Work instructions:
Write out the data again in full, exactly as it reads.

Source data:
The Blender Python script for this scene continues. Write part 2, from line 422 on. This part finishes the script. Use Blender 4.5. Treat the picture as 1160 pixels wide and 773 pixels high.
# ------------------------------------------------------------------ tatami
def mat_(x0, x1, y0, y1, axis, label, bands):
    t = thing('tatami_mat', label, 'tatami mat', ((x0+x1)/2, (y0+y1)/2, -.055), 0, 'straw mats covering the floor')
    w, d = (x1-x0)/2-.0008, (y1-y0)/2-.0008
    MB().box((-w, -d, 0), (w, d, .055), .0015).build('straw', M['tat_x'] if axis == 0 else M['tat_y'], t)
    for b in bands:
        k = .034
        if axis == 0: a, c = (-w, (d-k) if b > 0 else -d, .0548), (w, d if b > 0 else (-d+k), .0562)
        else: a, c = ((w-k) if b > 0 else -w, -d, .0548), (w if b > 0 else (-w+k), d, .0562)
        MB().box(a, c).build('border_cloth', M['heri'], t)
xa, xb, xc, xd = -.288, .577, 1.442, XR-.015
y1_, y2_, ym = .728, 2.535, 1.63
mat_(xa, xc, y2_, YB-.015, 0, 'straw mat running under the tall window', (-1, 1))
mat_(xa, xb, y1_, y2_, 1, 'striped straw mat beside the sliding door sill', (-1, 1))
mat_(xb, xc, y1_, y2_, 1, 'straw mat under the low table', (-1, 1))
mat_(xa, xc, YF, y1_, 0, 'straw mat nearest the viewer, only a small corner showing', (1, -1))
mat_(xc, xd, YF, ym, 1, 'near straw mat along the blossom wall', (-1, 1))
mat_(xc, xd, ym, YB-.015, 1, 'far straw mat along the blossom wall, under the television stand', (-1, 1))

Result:
The Blender Python script for this scene continues. Write part 2, from line 422 on. This part finishes the script. Use Blender 4.5. Treat the picture as 1160 pixels wide and 773 pixels high.
# ------------------------------------------------------------------ tatami
def mat_(x0, x1, y0, y1, axis, label, bands):
    t = thing('tatami_mat', label, 'tatami mat', ((x0+x1)/2, (y0+y1)/2, -.055), 0, 'straw mats covering the floor')
    w, d = (x1-x0)/2-.0008, (y1-y0)/2-.0008
    MB().box((-w, -d, 0), (w, d, .055), .0015).build('straw', M['tat_x'] if axis == 0 else M['tat_y'], t)
    for b in bands:
        k = .034
        if axis == 0: a, c = (-w, (d-k) if b > 0 else -d, .0548), (w, d if b > 0 else (-d+k), .0562)
        else: a, c = ((w-k) if b > 0 else -w, -d, .0548), (w if b > 0 else (-w+k), d, .0562)
        MB().box(a, c).build('border_cloth', M['heri'], t)
xa, xb, xc, xd = -.288, .577, 1.442, XR-.015
y1_, y2_, ym = .728, 2.535, 1.63
mat_(xa, xc, y2_, YB-.015, 0, 'straw mat running under the tall window', (-1, 1))
mat_(xa, xb, y1_, y2_, 1, 'striped straw mat beside the sliding door sill', (-1, 1))
mat_(xb, xc, y1_, y2_, 1, 'straw mat under the low table', (-1, 1))
mat_(xa, xc, YF, y1_, 0, 'straw mat nearest the viewer, only a small corner showing', (1, -1))
mat_(xc, xd, YF, ym, 1, 'near straw mat along the blossom wall', (-1, 1))
mat_(xc, xd, ym, YB-.015, 1, 'far straw mat along the blossom wall, under the television stand', (-1, 1))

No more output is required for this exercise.